La de este viernes era una de esas noches pegajosas en las que no corre ni una pizca de brisa; súmenle un lleno hasta la bandera (8.000 personas, rozando el sobreaforo) y echen cuentas... Una sauna turca es lo que parecía la plaza de toros de Palma.
Por la tarde, el coso ya era tierra de mujeres, ojeaban el móvil y conversaban impacientes mientras hacían cola para asegurarse un lugar en vanguardia. Eran la avanzadilla, los primeros centenares de gargantas en recibir el Prometo Tour del malagueño de oro, Pablo Alborán. El clima se tensionaba por momentos. Chicas jóvenes –y no tan jóvenes– apostadas frente a la puerta, listas para el sprint que culmina en las codiciadas primeras filas.
A las 21.30, en lugar de toros bravos, la arena estaba tomada por ellas, que aguardaban impacientes al novio platónico de voz susurrante y abrasadora. Se veían pocas figuras masculinas, novios en calidad de acompañantes, la mayoría. Y 13 minutos sobre la hora prevista aparecía Alborán, que dejó al borde del knock out a las primeras filas. Sin duda, las horas de espera no habían caído en saco roto, ahora podían disfrutar, casi tocar, a su ídolo. El resto debía conformarse con ver su imagen por las pantallas.
La entrada del artista desató un griterío impropio de otros géneros musicales. La noche arrancaba, mientras las luces del espectáculo se alternaban con los flashes del público, un ritual que cesó cuando el andaluz deslizó las primeras estrofas de No vaya a ser, un medio tiempo optimista incluido en su último disco, Prometo. La reacción del público estremeció los cimientos del recinto, que sigue teniendo una acústica muy pobre. Alborán y sus fans se sumergieron en un karaoke multitudinario que hizo subir la temperatura, aquello ya parecía un horno. «Mallorca quédate conmigo», dedicó a su parroquia. La locura. Siguió la música y luego más parlamentos: «Buenas noches familia, por fin aquí, tenía muchas ganas, de corazón».

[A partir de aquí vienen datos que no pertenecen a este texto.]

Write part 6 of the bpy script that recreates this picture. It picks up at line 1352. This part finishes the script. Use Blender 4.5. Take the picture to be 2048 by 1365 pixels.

Del desgarro amoroso a la fiesta, el espectáculo desplegó distintas fases e intensidades, aunque todas transitaban la emoción. Una emoción compartida con los cinco músicos que arropaban al artista, aunque el malagueño demostró que un piano y su voz le bastan para emocionar. Interpretó baladas (La escalera) y medios tiempos (Pasos de cero), que alternó con otras secciones más rítmicas de su repertorio (Dónde está el amor), manteniendo su voz siempre por encima de la instrumentación, como Dios manda.
El hombre de la noche demostró que conoce el oficio, derrochó simpatía y no dejó de interactuar con sus anfitriones, sin duda sabe como llegar al público. Le ayuda su humildad, una condición que ha convertido en su estandarte, porque Alborán es un anti divo que cultiva su perfil bajo. Pero es que además el muchacho toca la caja, el piano, la guitarra, tiene voz y no recurre a absurdos cambios de vestuario. Austeridad máxima, para que quede claro que basa sus conciertos en lo que sabe hacer y no en lo que sabe vender.
Tablas no le faltan, creció escuchando pasodobles, boleros, baladas napolitanas y tango, sin apartar la vista de los estandares del mercado, una buena escuela la suya, no hay duda.